An X post, which shares a clip of Pan conducting a post-final interview, has been translated to saying that he broke the record because he had “a lot of anger [towards the biases and treatment of the Chinese team].”
The clip – with over 11,000 likes – has been mistranslated, as Pan answers the first half with the English equivalent of “I just held my breath,” which, taken out of context, can mean “I just gritted my teeth [at the accusations].”
The true translation of his answer to the question of how he broke the record is: “I just held my breath [to my best abilities when swimming], and I had our country’s hopes riding on my shoulders [for me to perform well].”
Anxiety
Anxiety is an emotion which is characterised by an unpleasant state of inner turmoil and includes feelings of dread over anticipated events.

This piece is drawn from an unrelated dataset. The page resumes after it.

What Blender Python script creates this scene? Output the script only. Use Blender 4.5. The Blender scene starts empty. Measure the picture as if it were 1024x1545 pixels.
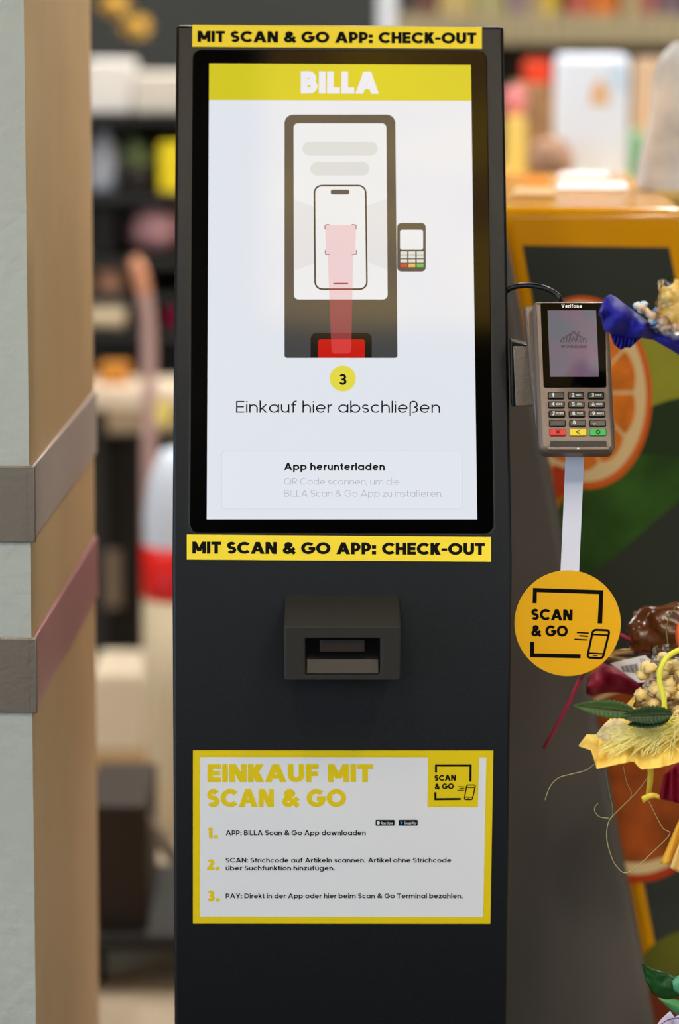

Anxiety is not the same as fear, according to the Encyclopedia of Psychology and the American Psychology Association’s Dictionary of Psychology, but they are often used interchangeably.
Anxiety is considered a future-oriented, long-acting response broadly focused on diffusing threats or solving a larger problem. In contrast, fear is a present-oriented, short-lived response to an identifiable and specific threat.
While every athlete will have their share of anxiety when participating in their sports (or even just being around a crowd, like it was for Simone Biles), some face different stakes, like South Korean table tennis player Jong-hoon Kim.
Kim, 27, was meant to begin his mandatory military service in September 2026. This is something all able-bodied men aged 18 to 35 are mandated to serve between 18 and 21 months.
However, athletes who reach the podium at the Olympics are exempt from this, and Kim narrowly won out by securing a third-place finish in the mixed doubles table tennis with teammate Yu-bin Shin.
“I tried to think of [the bronze medal match] as just one game, but I did feel the weight of it,” said Kim. “I’d be lying if I said I wasn’t thinking of (the military service). [Fellow South Korean table tennis player] Jang Woo-jin even told me I wouldn’t be human if I didn’t think about the military.”
The same luck can’t quite be said for South Korean golfer Tom Kim, who was just four shots away from the bronze medal in the men’s golf competition.
While he did have a tearful moment in the scoring area, it wasn’t for the narrow miss he had to avoid the military service.
“We are here to represent our country and I want — to be honest, I want me and Ben to be standing in that stadium not for exemption but for our country. That’s the most important part,” said Kim to Golf.com.